▸ **Exercise aim**: Your copy of the material must match it exactly, except that pictures are dropped.

▸ **Material provided**:
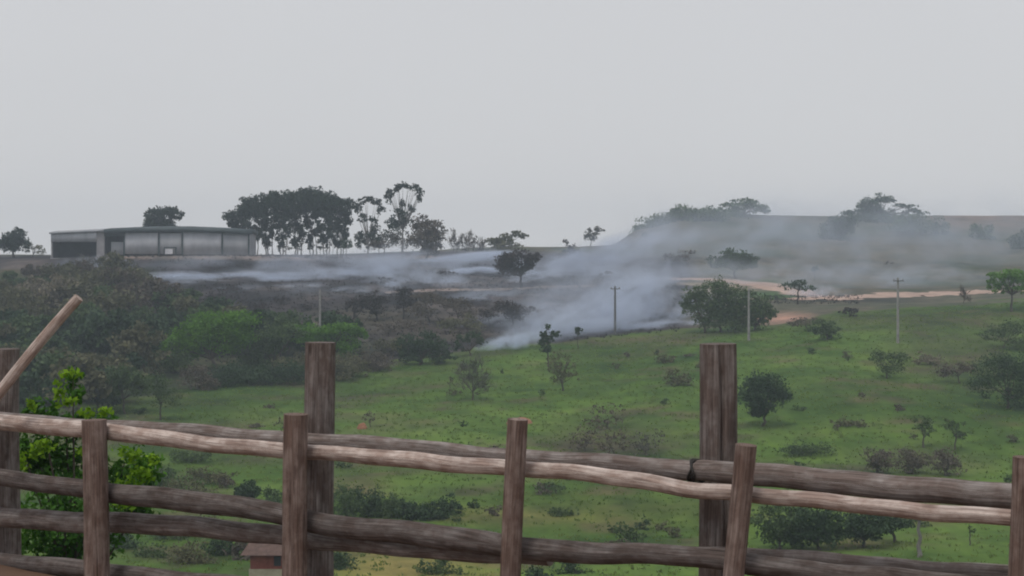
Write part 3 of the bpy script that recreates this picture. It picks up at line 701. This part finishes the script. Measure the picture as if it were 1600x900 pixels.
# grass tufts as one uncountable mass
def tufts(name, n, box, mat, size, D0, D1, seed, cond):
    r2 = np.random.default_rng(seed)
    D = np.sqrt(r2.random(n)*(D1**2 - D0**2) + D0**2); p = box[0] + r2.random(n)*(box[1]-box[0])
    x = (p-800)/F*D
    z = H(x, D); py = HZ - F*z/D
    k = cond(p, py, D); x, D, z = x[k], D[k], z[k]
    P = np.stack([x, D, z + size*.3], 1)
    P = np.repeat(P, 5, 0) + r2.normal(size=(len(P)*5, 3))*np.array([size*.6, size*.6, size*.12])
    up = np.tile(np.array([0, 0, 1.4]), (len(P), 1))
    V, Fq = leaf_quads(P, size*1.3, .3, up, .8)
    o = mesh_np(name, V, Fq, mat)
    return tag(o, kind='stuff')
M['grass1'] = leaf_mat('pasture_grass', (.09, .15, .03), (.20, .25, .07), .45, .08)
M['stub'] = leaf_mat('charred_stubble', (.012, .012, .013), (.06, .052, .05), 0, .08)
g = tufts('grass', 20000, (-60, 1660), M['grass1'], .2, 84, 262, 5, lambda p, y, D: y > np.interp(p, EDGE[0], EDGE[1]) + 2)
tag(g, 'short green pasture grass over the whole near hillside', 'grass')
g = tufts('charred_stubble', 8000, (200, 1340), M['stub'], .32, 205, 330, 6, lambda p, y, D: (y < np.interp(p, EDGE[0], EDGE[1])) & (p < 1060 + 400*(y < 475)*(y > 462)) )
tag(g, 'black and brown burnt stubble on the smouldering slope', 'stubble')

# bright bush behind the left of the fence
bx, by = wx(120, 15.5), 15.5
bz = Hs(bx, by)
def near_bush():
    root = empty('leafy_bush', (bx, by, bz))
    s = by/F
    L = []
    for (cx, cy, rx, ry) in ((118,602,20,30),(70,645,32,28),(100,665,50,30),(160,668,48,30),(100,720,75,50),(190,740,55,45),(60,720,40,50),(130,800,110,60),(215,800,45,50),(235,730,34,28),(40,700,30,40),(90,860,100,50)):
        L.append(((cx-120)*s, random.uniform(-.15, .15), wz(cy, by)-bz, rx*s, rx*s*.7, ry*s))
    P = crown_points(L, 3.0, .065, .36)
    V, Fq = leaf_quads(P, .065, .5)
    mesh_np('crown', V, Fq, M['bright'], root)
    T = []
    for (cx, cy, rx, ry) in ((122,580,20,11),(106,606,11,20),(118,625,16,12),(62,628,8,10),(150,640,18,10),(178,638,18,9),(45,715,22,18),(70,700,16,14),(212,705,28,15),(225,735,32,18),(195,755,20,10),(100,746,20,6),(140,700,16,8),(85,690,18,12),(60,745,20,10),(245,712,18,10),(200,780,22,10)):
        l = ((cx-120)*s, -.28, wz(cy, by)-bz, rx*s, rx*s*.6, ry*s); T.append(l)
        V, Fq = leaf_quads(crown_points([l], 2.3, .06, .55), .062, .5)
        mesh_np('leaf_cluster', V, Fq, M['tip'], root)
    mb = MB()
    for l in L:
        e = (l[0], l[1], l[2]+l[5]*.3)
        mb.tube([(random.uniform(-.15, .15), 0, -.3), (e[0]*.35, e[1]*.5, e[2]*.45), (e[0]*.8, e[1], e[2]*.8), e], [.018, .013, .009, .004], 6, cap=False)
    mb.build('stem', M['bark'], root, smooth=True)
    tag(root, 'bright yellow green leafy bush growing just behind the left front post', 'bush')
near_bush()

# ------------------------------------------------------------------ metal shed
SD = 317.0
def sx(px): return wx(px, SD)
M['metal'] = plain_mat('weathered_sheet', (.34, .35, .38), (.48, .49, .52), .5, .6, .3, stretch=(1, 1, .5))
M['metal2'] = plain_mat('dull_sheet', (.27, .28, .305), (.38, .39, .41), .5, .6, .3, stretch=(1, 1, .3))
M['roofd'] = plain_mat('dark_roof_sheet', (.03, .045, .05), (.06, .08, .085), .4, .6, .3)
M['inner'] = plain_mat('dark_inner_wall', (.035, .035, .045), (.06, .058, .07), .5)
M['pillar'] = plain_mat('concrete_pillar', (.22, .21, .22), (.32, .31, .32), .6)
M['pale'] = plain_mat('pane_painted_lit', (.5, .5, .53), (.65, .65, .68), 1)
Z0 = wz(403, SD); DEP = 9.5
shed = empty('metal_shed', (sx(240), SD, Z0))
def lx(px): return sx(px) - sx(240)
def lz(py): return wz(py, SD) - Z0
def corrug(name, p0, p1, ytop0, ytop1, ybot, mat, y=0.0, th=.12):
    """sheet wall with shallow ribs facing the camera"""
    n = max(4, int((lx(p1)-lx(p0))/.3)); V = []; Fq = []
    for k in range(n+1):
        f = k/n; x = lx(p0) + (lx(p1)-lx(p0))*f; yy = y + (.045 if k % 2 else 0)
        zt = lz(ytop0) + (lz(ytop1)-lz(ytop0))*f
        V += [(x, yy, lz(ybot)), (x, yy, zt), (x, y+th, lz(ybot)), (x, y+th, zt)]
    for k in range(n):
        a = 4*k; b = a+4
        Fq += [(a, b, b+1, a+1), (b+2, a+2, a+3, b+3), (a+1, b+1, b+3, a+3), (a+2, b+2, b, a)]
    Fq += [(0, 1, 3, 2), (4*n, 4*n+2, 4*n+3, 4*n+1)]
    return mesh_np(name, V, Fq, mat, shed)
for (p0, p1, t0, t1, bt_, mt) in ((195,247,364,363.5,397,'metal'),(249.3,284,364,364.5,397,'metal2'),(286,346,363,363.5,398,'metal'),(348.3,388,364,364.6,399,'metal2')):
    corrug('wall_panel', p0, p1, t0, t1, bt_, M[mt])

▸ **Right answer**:
Write part 3 of the bpy script that recreates this picture. It picks up at line 701. This part finishes the script. Measure the picture as if it were 1600x900 pixels.
# grass tufts as one uncountable mass
def tufts(name, n, box, mat, size, D0, D1, seed, cond):
    r2 = np.random.default_rng(seed)
    D = np.sqrt(r2.random(n)*(D1**2 - D0**2) + D0**2); p = box[0] + r2.random(n)*(box[1]-box[0])
    x = (p-800)/F*D
    z = H(x, D); py = HZ - F*z/D
    k = cond(p, py, D); x, D, z = x[k], D[k], z[k]
    P = np.stack([x, D, z + size*.3], 1)
    P = np.repeat(P, 5, 0) + r2.normal(size=(len(P)*5, 3))*np.array([size*.6, size*.6, size*.12])
    up = np.tile(np.array([0, 0, 1.4]), (len(P), 1))
    V, Fq = leaf_quads(P, size*1.3, .3, up, .8)
    o = mesh_np(name, V, Fq, mat)
    return tag(o, kind='stuff')
M['grass1'] = leaf_mat('pasture_grass', (.09, .15, .03), (.20, .25, .07), .45, .08)
M['stub'] = leaf_mat('charred_stubble', (.012, .012, .013), (.06, .052, .05), 0, .08)
g = tufts('grass', 20000, (-60, 1660), M['grass1'], .2, 84, 262, 5, lambda p, y, D: y > np.interp(p, EDGE[0], EDGE[1]) + 2)
tag(g, 'short green pasture grass over the whole near hillside', 'grass')
g = tufts('charred_stubble', 8000, (200, 1340), M['stub'], .32, 205, 330, 6, lambda p, y, D: (y < np.interp(p, EDGE[0], EDGE[1])) & (p < 1060 + 400*(y < 475)*(y > 462)) )
tag(g, 'black and brown burnt stubble on the smouldering slope', 'stubble')

# bright bush behind the left of the fence
bx, by = wx(120, 15.5), 15.5
bz = Hs(bx, by)
def near_bush():
    root = empty('leafy_bush', (bx, by, bz))
    s = by/F
    L = []
    for (cx, cy, rx, ry) in ((118,602,20,30),(70,645,32,28),(100,665,50,30),(160,668,48,30),(100,720,75,50),(190,740,55,45),(60,720,40,50),(130,800,110,60),(215,800,45,50),(235,730,34,28),(40,700,30,40),(90,860,100,50)):
        L.append(((cx-120)*s, random.uniform(-.15, .15), wz(cy, by)-bz, rx*s, rx*s*.7, ry*s))
    P = crown_points(L, 3.0, .065, .36)
    V, Fq = leaf_quads(P, .065, .5)
    mesh_np('crown', V, Fq, M['bright'], root)
    T = []
    for (cx, cy, rx, ry) in ((122,580,20,11),(106,606,11,20),(118,625,16,12),(62,628,8,10),(150,640,18,10),(178,638,18,9),(45,715,22,18),(70,700,16,14),(212,705,28,15),(225,735,32,18),(195,755,20,10),(100,746,20,6),(140,700,16,8),(85,690,18,12),(60,745,20,10),(245,712,18,10),(200,780,22,10)):
        l = ((cx-120)*s, -.28, wz(cy, by)-bz, rx*s, rx*s*.6, ry*s); T.append(l)
        V, Fq = leaf_quads(crown_points([l], 2.3, .06, .55), .062, .5)
        mesh_np('leaf_cluster', V, Fq, M['tip'], root)
    mb = MB()
    for l in L:
        e = (l[0], l[1], l[2]+l[5]*.3)
        mb.tube([(random.uniform(-.15, .15), 0, -.3), (e[0]*.35, e[1]*.5, e[2]*.45), (e[0]*.8, e[1], e[2]*.8), e], [.018, .013, .009, .004], 6, cap=False)
    mb.build('stem', M['bark'], root, smooth=True)
    tag(root, 'bright yellow green leafy bush growing just behind the left front post', 'bush')
near_bush()

# ------------------------------------------------------------------ metal shed
SD = 317.0
def sx(px): return wx(px, SD)
M['metal'] = plain_mat('weathered_sheet', (.34, .35, .38), (.48, .49, .52), .5, .6, .3, stretch=(1, 1, .5))
M['metal2'] = plain_mat('dull_sheet', (.27, .28, .305), (.38, .39, .41), .5, .6, .3, stretch=(1, 1, .3))
M['roofd'] = plain_mat('dark_roof_sheet', (.03, .045, .05), (.06, .08, .085), .4, .6, .3)
M['inner'] = plain_mat('dark_inner_wall', (.035, .035, .045), (.06, .058, .07), .5)
M['pillar'] = plain_mat('concrete_pillar', (.22, .21, .22), (.32, .31, .32), .6)
M['pale'] = plain_mat('pane_painted_lit', (.5, .5, .53), (.65, .65, .68), 1)
Z0 = wz(403, SD); DEP = 9.5
shed = empty('metal_shed', (sx(240), SD, Z0))
def lx(px): return sx(px) - sx(240)
def lz(py): return wz(py, SD) - Z0
def corrug(name, p0, p1, ytop0, ytop1, ybot, mat, y=0.0, th=.12):
    """sheet wall with shallow ribs facing the camera"""
    n = max(4, int((lx(p1)-lx(p0))/.3)); V = []; Fq = []
    for k in range(n+1):
        f = k/n; x = lx(p0) + (lx(p1)-lx(p0))*f; yy = y + (.045 if k % 2 else 0)
        zt = lz(ytop0) + (lz(ytop1)-lz(ytop0))*f
        V += [(x, yy, lz(ybot)), (x, yy, zt), (x, y+th, lz(ybot)), (x, y+th, zt)]
    for k in range(n):
        a = 4*k; b = a+4
        Fq += [(a, b, b+1, a+1), (b+2, a+2, a+3, b+3), (a+1, b+1, b+3, a+3), (a+2, b+2, b, a)]
    Fq += [(0, 1, 3, 2), (4*n, 4*n+2, 4*n+3, 4*n+1)]
    return mesh_np(name, V, Fq, mat, shed)
for (p0, p1, t0, t1, bt_, mt) in ((195,247,364,363.5,397,'metal'),(249.3,284,364,364.5,397,'metal2'),(286,346,363,363.5,398,'metal'),(348.3,388,364,364.6,399,'metal2')):
    corrug('wall_panel', p0, p1, t0, t1, bt_, M[mt])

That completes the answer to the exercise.